Affordable Trump

From the Record:

Ordinary folks in Trump’s EnCap condos?

A Donald Trump residential project might evoke, for many, thoughts of exclusive — and expensive — high-rise condominiums.

But if the Manhattan real estate mogul is to achieve his goal of turning a struggling EnCap project into a dazzling Trump National golf and residential development, he’ll have to obey the same affordable housing regulations as any other project in the Meadowlands district, officials say.

That means that 20 percent of all units in Trump-land would have to be made available to residents making 80 percent or less of the median income in the region.

The requirement was established in September by the New Jersey Meadowlands Commission in the aftermath of a state appellate court ruling in May that required the agency to ensure the availability of modest housing within its 14-town footprint.
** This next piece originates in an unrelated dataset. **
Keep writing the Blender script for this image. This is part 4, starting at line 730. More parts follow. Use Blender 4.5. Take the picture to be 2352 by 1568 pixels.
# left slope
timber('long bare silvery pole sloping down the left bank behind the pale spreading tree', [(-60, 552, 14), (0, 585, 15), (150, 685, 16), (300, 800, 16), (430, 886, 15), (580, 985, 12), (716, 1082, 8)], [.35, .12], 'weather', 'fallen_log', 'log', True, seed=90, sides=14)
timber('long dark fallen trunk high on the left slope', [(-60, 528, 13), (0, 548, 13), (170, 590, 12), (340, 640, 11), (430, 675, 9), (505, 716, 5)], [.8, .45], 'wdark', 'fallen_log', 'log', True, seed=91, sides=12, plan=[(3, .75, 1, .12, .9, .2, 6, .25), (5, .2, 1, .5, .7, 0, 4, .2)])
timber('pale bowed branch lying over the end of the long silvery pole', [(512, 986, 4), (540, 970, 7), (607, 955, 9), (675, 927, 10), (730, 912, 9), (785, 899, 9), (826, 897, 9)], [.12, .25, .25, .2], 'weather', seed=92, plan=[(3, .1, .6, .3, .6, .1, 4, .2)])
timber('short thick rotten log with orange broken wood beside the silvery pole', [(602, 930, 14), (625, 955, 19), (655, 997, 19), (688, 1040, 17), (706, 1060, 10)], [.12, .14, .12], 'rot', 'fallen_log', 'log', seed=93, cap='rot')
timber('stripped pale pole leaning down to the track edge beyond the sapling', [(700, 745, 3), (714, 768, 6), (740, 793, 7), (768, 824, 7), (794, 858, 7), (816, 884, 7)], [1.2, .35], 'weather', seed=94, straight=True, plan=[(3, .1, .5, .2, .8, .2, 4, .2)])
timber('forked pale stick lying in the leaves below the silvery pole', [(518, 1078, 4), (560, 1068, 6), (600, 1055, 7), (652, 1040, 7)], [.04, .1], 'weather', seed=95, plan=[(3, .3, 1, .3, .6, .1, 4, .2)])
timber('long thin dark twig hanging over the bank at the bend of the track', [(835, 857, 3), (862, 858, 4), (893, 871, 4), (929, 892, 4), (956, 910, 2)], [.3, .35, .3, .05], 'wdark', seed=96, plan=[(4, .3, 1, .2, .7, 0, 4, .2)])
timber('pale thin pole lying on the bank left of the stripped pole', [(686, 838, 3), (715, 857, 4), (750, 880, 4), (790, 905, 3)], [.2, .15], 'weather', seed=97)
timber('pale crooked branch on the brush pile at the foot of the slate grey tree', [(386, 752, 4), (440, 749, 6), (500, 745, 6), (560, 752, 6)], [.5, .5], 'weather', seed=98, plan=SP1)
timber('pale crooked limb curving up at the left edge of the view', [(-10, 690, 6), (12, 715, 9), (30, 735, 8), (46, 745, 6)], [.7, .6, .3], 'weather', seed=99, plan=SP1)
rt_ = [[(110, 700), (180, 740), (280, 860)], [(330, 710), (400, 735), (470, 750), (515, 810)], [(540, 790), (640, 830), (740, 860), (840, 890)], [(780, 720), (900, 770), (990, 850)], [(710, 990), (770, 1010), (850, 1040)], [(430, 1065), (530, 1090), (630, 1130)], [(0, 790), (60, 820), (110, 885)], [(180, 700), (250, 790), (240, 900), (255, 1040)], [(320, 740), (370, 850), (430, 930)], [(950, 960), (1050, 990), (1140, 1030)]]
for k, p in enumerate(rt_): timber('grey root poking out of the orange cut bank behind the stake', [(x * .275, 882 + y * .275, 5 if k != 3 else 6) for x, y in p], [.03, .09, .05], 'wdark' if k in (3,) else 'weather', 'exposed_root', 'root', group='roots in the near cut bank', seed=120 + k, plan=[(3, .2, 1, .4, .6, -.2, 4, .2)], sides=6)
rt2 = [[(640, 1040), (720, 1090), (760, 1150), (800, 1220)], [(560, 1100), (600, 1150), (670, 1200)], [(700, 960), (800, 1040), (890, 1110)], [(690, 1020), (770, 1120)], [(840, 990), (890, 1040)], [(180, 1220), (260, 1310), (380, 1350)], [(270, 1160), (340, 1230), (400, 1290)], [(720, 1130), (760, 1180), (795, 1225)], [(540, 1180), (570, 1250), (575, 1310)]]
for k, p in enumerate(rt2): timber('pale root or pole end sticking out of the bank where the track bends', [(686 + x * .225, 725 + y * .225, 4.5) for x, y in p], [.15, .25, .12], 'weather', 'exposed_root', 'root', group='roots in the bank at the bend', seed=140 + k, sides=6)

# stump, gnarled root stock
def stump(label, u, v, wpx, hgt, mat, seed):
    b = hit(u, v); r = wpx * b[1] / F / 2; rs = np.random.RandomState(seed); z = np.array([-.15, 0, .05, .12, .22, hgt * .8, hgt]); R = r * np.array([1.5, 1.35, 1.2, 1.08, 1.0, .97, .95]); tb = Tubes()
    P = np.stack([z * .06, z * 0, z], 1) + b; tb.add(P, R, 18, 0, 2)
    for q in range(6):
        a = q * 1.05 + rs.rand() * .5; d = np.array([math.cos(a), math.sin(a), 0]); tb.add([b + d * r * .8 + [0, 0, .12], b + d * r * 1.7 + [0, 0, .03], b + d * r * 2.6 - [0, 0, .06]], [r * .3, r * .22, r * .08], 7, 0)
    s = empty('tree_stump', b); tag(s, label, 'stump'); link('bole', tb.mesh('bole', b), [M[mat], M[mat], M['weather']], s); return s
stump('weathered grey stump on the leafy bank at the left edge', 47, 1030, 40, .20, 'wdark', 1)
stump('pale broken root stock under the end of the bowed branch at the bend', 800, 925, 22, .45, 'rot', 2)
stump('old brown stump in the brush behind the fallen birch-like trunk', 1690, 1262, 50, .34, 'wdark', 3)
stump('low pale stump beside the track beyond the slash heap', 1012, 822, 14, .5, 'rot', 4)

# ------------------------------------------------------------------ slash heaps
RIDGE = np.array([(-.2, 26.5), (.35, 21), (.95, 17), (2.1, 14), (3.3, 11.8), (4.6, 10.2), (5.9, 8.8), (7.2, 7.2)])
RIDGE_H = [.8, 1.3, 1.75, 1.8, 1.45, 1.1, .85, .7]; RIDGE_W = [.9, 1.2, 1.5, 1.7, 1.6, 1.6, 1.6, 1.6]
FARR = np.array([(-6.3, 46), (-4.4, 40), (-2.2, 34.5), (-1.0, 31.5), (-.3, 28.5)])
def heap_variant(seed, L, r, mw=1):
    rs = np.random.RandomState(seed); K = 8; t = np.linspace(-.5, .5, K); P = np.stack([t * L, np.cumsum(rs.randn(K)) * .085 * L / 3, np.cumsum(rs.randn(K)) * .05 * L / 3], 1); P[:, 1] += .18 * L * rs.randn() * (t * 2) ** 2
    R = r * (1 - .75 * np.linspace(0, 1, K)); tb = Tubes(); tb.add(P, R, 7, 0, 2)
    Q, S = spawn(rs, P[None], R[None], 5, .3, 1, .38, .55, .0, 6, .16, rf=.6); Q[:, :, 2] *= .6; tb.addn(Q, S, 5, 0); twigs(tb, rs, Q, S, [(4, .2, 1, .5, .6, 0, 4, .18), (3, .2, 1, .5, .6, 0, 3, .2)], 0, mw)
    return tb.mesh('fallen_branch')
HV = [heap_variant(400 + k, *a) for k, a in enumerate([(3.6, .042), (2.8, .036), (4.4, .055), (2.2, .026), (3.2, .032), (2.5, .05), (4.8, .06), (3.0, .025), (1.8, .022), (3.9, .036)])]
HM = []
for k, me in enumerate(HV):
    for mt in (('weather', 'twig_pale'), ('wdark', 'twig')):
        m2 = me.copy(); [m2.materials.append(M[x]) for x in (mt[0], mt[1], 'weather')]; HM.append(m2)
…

“As far as we’re concerned, this is locked in by a regulation that is quite clear,” said Kevin Walsh, an attorney for the Fair Share Housing Center. “I can’t even imagine how anyone could argue it.”

Meadowlands Commission spokesman Brian Aberback confirmed that “any proposed development on the EnCap site” would have to abide by the regulations.

Misunderstandings abound, however, about how visible affordable housing would be amid a project such as Trump’s, according to Walsh.

“For the most part, the affordable housing can be very well integrated with the development if you do it right,” Walsh said. “Your neighbor might be a market-rate homeowner or a working family. The affordable housing might be a little smaller, and the fixtures might be a little more modest, but the goal is to make it a project where hardly anyone would ever notice.”

Walsh estimated that families of four earning as much as $59,000 could be eligible for affordable housing at a Trump site.

“You’re liable to have everyone from people who work on the golf course to teachers who will teach the kids who live in the luxury units,” Walsh said.

Trump has vowed to tear up EnCap’s development plan and start over, but he says it could be 90 to 120 days before a new design has been determined. The EnCap plan featured 1,780 units planned for Lyndhurst and 800 for Rutherford — with the possibility of an additional 250 condo units in Lyndhurst.